The materials science behind advances in heat-assisted magnetic recording media is highlighted in the contribution from Varaprasad et al. This article describes continuing design and development of FePt alloys with refined, textured, and atomically ordered grains for the next generation of magnetic storage media. The need of each of the foregoing microstructural features is described with discussion of the important alloy design and processing challenges that allow their preparation.

The recent efforts to reduce reliance on critical materials have resulted in some interesting research in the field of magnetic materials. One of these topics is devoted to understanding and improving the rare-earth free Alnico alloys. The contribution from Palasyuk et al. describes work on the microstructure and magnetic domain structure of Alnico grades 5–7 and 9. The interplay of microstructure and domain structure is described through the analysis of domain images, revealing pinning mechanisms related to microstructural features.

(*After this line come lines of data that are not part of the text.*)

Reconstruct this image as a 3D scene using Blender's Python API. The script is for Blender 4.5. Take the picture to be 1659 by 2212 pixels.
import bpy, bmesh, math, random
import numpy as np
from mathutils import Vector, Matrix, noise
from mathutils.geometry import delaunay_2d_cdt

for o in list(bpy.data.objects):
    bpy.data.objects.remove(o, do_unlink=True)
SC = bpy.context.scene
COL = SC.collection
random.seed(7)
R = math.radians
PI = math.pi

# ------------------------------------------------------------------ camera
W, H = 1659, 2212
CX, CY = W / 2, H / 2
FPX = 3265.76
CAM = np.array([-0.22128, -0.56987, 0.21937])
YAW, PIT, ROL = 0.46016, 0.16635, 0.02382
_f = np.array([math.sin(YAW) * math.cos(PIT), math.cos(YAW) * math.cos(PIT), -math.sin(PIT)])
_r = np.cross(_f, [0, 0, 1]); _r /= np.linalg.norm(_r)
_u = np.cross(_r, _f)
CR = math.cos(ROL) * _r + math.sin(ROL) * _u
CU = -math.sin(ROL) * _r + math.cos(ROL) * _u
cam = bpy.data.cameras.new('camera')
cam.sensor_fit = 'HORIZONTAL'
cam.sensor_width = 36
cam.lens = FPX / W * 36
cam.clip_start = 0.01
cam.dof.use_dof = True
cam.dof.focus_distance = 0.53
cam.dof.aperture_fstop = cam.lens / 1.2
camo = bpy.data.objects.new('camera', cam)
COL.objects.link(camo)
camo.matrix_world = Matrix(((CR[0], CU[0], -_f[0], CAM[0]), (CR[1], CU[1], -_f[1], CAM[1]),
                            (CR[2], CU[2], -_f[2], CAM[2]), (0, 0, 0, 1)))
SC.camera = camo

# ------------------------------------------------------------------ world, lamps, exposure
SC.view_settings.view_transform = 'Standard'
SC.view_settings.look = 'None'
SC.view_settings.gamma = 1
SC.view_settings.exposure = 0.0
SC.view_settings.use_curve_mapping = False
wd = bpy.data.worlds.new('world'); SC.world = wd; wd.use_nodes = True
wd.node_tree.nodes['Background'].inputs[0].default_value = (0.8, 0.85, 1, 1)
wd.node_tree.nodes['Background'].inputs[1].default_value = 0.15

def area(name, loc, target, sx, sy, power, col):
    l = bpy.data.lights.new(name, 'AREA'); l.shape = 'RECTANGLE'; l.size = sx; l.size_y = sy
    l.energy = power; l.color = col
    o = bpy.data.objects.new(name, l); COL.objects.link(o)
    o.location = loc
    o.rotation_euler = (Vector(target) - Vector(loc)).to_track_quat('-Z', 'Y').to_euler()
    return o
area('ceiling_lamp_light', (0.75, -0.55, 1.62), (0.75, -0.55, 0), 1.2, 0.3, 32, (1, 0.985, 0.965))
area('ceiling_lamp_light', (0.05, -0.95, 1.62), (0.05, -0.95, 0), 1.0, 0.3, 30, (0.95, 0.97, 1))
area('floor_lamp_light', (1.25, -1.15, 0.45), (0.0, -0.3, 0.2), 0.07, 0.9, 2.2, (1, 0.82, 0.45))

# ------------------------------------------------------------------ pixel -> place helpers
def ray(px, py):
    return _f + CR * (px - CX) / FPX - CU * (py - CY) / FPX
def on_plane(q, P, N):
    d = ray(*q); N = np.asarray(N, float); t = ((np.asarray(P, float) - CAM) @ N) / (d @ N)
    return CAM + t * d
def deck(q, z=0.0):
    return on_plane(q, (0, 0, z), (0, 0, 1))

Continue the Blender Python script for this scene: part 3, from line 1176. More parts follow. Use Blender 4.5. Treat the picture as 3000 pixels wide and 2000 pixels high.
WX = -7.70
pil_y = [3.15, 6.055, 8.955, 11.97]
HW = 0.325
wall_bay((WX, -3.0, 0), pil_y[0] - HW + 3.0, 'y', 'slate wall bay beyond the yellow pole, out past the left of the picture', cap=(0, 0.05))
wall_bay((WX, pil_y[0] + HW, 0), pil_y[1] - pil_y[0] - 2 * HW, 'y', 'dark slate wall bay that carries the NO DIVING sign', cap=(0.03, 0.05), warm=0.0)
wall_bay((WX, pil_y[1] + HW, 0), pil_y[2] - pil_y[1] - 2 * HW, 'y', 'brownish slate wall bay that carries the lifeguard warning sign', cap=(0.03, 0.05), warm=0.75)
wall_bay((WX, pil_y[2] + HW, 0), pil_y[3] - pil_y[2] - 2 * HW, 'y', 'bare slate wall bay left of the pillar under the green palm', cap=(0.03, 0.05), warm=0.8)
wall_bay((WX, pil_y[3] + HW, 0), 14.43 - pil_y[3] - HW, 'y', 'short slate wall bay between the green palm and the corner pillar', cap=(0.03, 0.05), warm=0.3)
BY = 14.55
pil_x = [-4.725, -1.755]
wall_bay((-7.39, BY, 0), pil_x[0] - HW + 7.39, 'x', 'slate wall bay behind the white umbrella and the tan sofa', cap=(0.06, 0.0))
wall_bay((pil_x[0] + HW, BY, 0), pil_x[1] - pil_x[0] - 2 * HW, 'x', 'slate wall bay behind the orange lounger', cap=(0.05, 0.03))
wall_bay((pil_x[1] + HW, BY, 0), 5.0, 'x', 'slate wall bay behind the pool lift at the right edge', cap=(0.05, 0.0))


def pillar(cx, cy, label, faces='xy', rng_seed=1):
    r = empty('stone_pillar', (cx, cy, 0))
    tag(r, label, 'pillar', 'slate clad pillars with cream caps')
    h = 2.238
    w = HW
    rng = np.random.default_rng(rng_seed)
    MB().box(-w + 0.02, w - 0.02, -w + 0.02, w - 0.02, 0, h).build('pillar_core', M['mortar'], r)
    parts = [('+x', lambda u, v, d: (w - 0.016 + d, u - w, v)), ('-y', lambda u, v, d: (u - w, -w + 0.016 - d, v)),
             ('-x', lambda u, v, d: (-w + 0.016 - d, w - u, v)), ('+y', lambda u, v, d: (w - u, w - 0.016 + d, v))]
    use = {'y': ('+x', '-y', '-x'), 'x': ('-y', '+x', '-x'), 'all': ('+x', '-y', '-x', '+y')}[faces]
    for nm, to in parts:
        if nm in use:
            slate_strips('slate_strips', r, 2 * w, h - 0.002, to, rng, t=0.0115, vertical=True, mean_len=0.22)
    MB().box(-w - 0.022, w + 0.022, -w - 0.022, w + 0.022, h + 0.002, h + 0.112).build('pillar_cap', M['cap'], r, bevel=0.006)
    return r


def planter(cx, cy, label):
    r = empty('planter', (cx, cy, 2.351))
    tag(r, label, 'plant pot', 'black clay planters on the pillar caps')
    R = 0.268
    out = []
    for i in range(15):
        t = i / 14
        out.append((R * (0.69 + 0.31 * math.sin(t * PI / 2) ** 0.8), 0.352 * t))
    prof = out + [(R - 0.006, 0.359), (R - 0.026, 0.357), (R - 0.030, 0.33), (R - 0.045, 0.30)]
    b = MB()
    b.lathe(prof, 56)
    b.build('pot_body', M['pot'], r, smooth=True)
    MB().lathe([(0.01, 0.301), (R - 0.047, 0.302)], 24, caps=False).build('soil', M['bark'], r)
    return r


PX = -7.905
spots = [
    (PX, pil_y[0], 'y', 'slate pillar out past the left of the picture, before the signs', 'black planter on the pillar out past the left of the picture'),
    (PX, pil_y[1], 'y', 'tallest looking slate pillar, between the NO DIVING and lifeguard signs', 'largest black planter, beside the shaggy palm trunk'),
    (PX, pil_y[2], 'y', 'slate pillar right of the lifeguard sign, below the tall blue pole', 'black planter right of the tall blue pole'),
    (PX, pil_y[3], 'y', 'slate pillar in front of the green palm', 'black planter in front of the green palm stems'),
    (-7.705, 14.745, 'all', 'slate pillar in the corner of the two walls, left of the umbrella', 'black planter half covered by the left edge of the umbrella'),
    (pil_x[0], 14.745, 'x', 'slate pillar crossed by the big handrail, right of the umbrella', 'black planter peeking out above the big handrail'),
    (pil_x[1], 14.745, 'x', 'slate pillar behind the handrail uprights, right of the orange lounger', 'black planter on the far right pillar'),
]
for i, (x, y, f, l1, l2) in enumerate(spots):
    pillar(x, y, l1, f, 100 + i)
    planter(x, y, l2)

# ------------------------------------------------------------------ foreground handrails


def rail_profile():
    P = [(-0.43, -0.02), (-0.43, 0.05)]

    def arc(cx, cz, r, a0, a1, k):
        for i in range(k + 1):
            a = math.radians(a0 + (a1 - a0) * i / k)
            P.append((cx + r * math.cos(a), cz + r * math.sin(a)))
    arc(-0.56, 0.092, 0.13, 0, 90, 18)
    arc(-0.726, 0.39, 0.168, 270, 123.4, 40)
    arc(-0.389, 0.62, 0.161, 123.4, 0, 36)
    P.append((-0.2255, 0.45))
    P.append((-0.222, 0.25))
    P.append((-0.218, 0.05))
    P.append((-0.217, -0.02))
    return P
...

Although soft magnetic nanocrystalline alloys are usually obtained by melt spinning and subsequent annealing, mechanical alloying has been shown as a very versatile “one-step” technique to produce nanocrystalline and amorphous metastable systems, including those compositions with interesting soft magnetic properties. The article by Blázquez et al. gives an overview of how studies of the dynamics of milling can be used to optimize the microstructure and magnetic properties of the obtained materials, stressing how the materials’ properties depend on multiscale parameters (grain size versus crystal size).

Magnetic oxide materials are used in a wide range of high switching frequency (over 500 MHz) applications due in part to their large resistivities. Such applications include military and commercial radar, communication electronics, and passive electronics. The article by Harris et al. focuses on the role of magnetic, microstructure, and structural anisotropies in determining the radio-frequency (RF) properties of the magnetic oxides with spinel, magnetoplumbite, and garnet structures. The important role of crystallographic texture used to modify the magnetic anisotropy enabling a tuning of the operating frequency, bandwidth, and loss, among other properties, is discussed.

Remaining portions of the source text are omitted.